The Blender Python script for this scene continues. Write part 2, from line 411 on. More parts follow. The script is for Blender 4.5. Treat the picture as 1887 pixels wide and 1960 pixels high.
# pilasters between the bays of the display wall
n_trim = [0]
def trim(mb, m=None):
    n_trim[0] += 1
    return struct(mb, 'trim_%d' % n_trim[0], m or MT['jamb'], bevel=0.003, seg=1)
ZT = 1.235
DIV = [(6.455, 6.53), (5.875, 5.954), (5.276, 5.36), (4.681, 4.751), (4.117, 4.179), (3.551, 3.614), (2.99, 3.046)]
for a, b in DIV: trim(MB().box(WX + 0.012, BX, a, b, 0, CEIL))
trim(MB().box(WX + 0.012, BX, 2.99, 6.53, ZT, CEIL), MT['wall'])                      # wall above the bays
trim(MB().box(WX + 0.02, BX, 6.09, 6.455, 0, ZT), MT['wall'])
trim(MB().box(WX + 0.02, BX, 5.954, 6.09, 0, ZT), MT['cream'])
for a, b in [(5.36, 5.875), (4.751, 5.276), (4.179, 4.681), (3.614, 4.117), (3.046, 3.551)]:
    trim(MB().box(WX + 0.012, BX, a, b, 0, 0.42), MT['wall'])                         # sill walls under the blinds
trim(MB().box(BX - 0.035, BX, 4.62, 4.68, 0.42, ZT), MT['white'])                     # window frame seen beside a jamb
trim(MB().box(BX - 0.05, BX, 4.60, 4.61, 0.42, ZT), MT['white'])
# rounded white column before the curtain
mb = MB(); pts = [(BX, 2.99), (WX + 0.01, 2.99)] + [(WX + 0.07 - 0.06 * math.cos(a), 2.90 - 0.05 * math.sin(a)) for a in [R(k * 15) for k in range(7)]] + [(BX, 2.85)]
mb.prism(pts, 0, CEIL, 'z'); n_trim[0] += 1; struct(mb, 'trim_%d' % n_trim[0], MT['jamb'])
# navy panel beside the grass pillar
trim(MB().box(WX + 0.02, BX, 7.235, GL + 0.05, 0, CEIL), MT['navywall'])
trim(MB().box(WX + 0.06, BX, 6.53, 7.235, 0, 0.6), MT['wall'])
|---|
§ STATED EXERCISE
Reproduce the full listing above, character for character.

§ RESULT
The Blender Python script for this scene continues. Write part 2, from line 411 on. More parts follow. The script is for Blender 4.5. Treat the picture as 1887 pixels wide and 1960 pixels high.
# pilasters between the bays of the display wall
n_trim = [0]
def trim(mb, m=None):
    n_trim[0] += 1
    return struct(mb, 'trim_%d' % n_trim[0], m or MT['jamb'], bevel=0.003, seg=1)
ZT = 1.235
DIV = [(6.455, 6.53), (5.875, 5.954), (5.276, 5.36), (4.681, 4.751), (4.117, 4.179), (3.551, 3.614), (2.99, 3.046)]
for a, b in DIV: trim(MB().box(WX + 0.012, BX, a, b, 0, CEIL))
trim(MB().box(WX + 0.012, BX, 2.99, 6.53, ZT, CEIL), MT['wall'])                      # wall above the bays
trim(MB().box(WX + 0.02, BX, 6.09, 6.455, 0, ZT), MT['wall'])
trim(MB().box(WX + 0.02, BX, 5.954, 6.09, 0, ZT), MT['cream'])
for a, b in [(5.36, 5.875), (4.751, 5.276), (4.179, 4.681), (3.614, 4.117), (3.046, 3.551)]:
    trim(MB().box(WX + 0.012, BX, a, b, 0, 0.42), MT['wall'])                         # sill walls under the blinds
trim(MB().box(BX - 0.035, BX, 4.62, 4.68, 0.42, ZT), MT['white'])                     # window frame seen beside a jamb
trim(MB().box(BX - 0.05, BX, 4.60, 4.61, 0.42, ZT), MT['white'])
# rounded white column before the curtain
mb = MB(); pts = [(BX, 2.99), (WX + 0.01, 2.99)] + [(WX + 0.07 - 0.06 * math.cos(a), 2.90 - 0.05 * math.sin(a)) for a in [R(k * 15) for k in range(7)]] + [(BX, 2.85)]
mb.prism(pts, 0, CEIL, 'z'); n_trim[0] += 1; struct(mb, 'trim_%d' % n_trim[0], MT['jamb'])
# navy panel beside the grass pillar
trim(MB().box(WX + 0.02, BX, 7.235, GL + 0.05, 0, CEIL), MT['navywall'])
trim(MB().box(WX + 0.06, BX, 6.53, 7.235, 0, 0.6), MT['wall'])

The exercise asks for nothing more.